C’è, innanzitutto, e come al solito, la palla al piede rappresentata dal debito pubblico. Ha sempre ridotto in Europa i nostri margini di libertà e la nostra autorevolezza. Continuerà a farlo. C’è poi, soprattutto, la nuova fase di instabilità e di ingovernabilità politica che si apre davanti a noi. Ormai è chiaro che ci terremo per chissà quante altre generazioni ancora la democrazia acefala a cui siamo da sempre abituati (fatta salva la parentesi di imperfetti esperimenti semimaggioritari durata circa un ventennio): un parlamentarismo congegnato in modo da assicurare governi instabili e precari, primi ministri deboli e ricattabili, una legge elettorale proporzionale senza neppure più i partiti forti di un tempo. Certo, quando, come in questo frangente, si vedono all’opera le istituzioni francesi, con la loro capacità di produrre stabilità politica e leadership solide, l’invidia è forte. E molti sognano di importare anche da noi qualcosa di simile. Ma è impossibile.

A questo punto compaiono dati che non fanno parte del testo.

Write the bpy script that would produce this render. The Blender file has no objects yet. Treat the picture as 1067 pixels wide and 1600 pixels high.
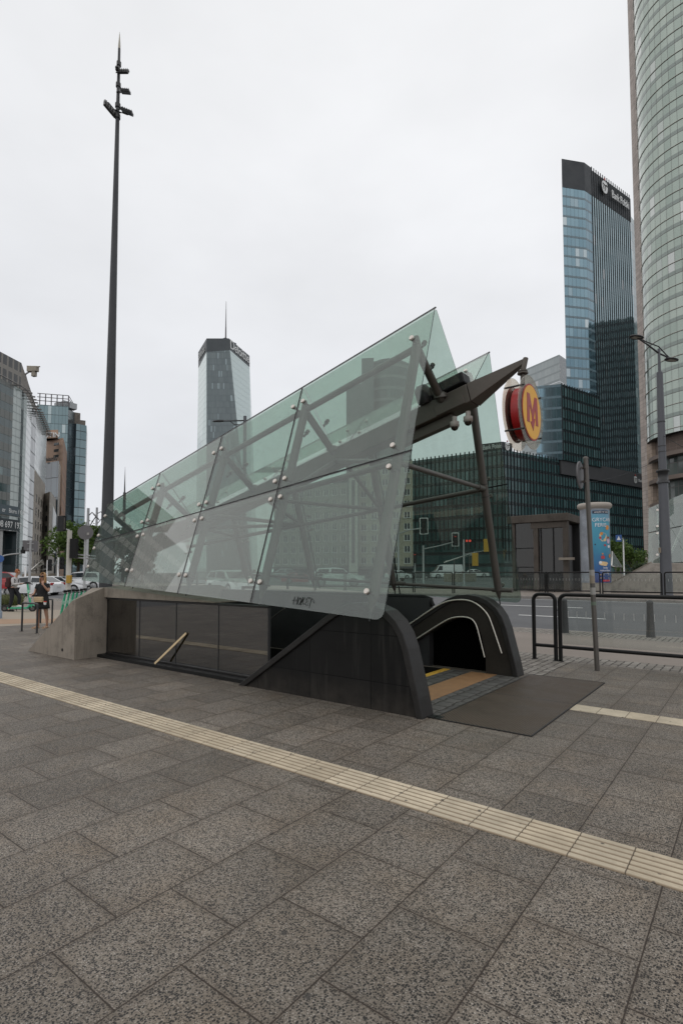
import bpy, math, random
from mathutils import Vector, Matrix, noise
R = math.radians
SC = bpy.context.scene
COL = SC.collection
random.seed(7)

# ------------------------------------------------------------------ camera
F_PX, CX, CY, HC = 838.0, 533.5, 850.0, 1.65      # calibrated on the paving grid (photo is 1067 x 1600)
PITCH, YAW = math.atan(45 / F_PX), R(37.6)
cd = bpy.data.cameras.new('camera')
cam = bpy.data.objects.new('camera', cd)
COL.objects.link(cam)
cam.location = (0, 0, HC)
cam.rotation_euler = (R(90) + PITCH, 0, YAW)
cd.sensor_fit = 'AUTO'
cd.sensor_width = 36
cd.lens = F_PX / 1600 * 36
cd.shift_y = 50 / 1600
cd.clip_start = 0.05
cd.clip_end = 6000
SC.camera = cam

# ------------------------------------------------------------------ sky, sun, exposure (flat overcast day)
SUN_EL, SUN_AZ = R(66), R(200)
W = bpy.data.worlds.new('World')
SC.world = W
W.use_nodes = True
nt = W.node_tree
nt.nodes.clear()
wo = nt.nodes.new('ShaderNodeOutputWorld')
bg = nt.nodes.new('ShaderNodeBackground')
bg.inputs['Strength'].default_value = 0.10
sky = nt.nodes.new('ShaderNodeTexSky')
sky.sky_type = 'NISHITA'
sky.sun_disc = False
sky.sun_elevation = SUN_EL
sky.sun_rotation = SUN_AZ
tc = nt.nodes.new('ShaderNodeTexCoord')
sp = nt.nodes.new('ShaderNodeSeparateXYZ')
rp = nt.nodes.new('ShaderNodeValToRGB')
rp.color_ramp.elements[0].position = 0.0
rp.color_ramp.elements[0].color = (0.745, 0.76, 0.80, 1)
rp.color_ramp.elements[1].position = 0.75
rp.color_ramp.elements[1].color = (0.895, 0.90, 0.91, 1)
nz = nt.nodes.new('ShaderNodeTexNoise')
nz.inputs['Scale'].default_value = 1.6
nz.inputs['Detail'].default_value = 5
nz.inputs['Roughness'].default_value = 0.5
mr = nt.nodes.new('ShaderNodeMapRange')
mr.inputs['From Min'].default_value = 0.3
mr.inputs['From Max'].default_value = 0.7
mr.inputs['To Min'].default_value = 9.3
mr.inputs['To Max'].default_value = 11.5
mp = nt.nodes.new('ShaderNodeMapping')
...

Ricordo un tale, un uomo adulto e apparentemente raziocinante (il quale si limitava a ripetere argomenti della propaganda allora corrente), che, in mia presenza, prima del referendum costituzionale, paragonò la proposta di superamento del bicameralismo paritetico niente meno che alla marcia su Roma. Come pensate che potrebbero reagire simili lucidissimi cervelli di fronte a una proposta presidenzialista di tipo francese? Qui è già molto se riusciremo (sempre che la Corte costituzionale non abbia da ridire) a mettere nella legge elettorale proporzionale con cui presto voteremo un misero sbarramento elettorale del tre per cento: una foglia di fico che non frenerà in nessun modo l’instabilità politica ventura. Le istituzioni che abbiamo, generando ingovernabilità, ci tolgono la possibilità di svolgere un ruolo «pesante», ossia efficace e autorevole, in Europa. Ma il Parlamento non se ne preoccupa. Tanto meno se ne preoccupano quelle forze, amministrative e giudiziarie, che hanno interesse a che la politica in Italia sia sempre debole, sottomessa, ricattabile.